From the Culture Studies notes:
Appadurai (1996):
- Reflects on the sense of nostalgia that is part and partial of what makes identity identity. The sense of longing for what we think we are and for how we would like to think of ourselves, makes identity appear elsewhere. We, in other words, are elsewhere. This absence is not only what shapes the relations between south vs. north, but also amongst ourselves: Our identity vs. how we would like to define our identity. It is not necessarily in land but also in what is made up in our memory of how we would like to see ourselves, and define ourselves.
- Globalization has been treated as linear, but it is not. It is multidimensional. The missing component is imagination. He comes up with the term “Imagined worlds,” that is, “the multiple worlds that are constituted by the historically situated imaginations of persons and groups spread around the globe” (Appadurai, 1996, p.33). The imagination has the potential to shape interpretations rather than get stuck on one viewpoint.

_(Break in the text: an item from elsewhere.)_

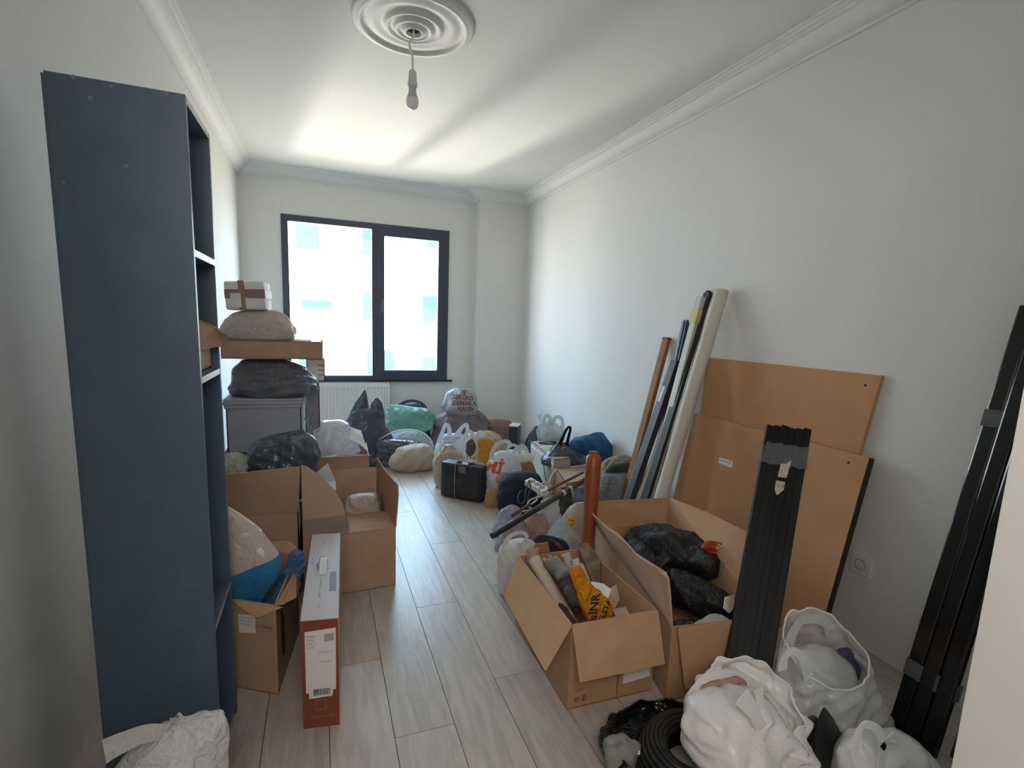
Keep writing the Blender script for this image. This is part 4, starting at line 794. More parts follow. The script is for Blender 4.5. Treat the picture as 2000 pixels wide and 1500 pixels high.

- The fear that comes up about one taking over the other: The discussion has been limited about western influence over eastern, but there is little attention given to the fact that it is not necessarily Americanization, but other societies taking over others, which creates the threat – particularly in language. The relations have mostly to do with power and domination.
- Ethnicity has “now become a global force” because of the “disjunctive and unstable interplay of commerce, media, national policies, and consumer fantasies” (Appadurai, 1996, p.41). Ethnicity is not linear or stuck; he argues that it changes. You cannot put a finger on what ethnicity is anymore. There is a generation of those who do not know where they come from anymore – set in no place and no time. He calls for a rethinking of the definition of cultures, regions, and nations, and he invents a theoretical framework: Ethnoscape, technoscape, financescape, mediscape, ideoscape.
- Discusses notions of nationhood and the power of reading: of receiving the information, and of the construction of ethnicity.
- The viewpoint of the West, which sets the discourse in Cultural Studies, is outdated and over-studied.
- Disjuncture and difference. Moreover, there is bombardment of information. Even though there is much more access to information now, one would expect for the worlds to connect together, but they connect on the same ideals and boundaries.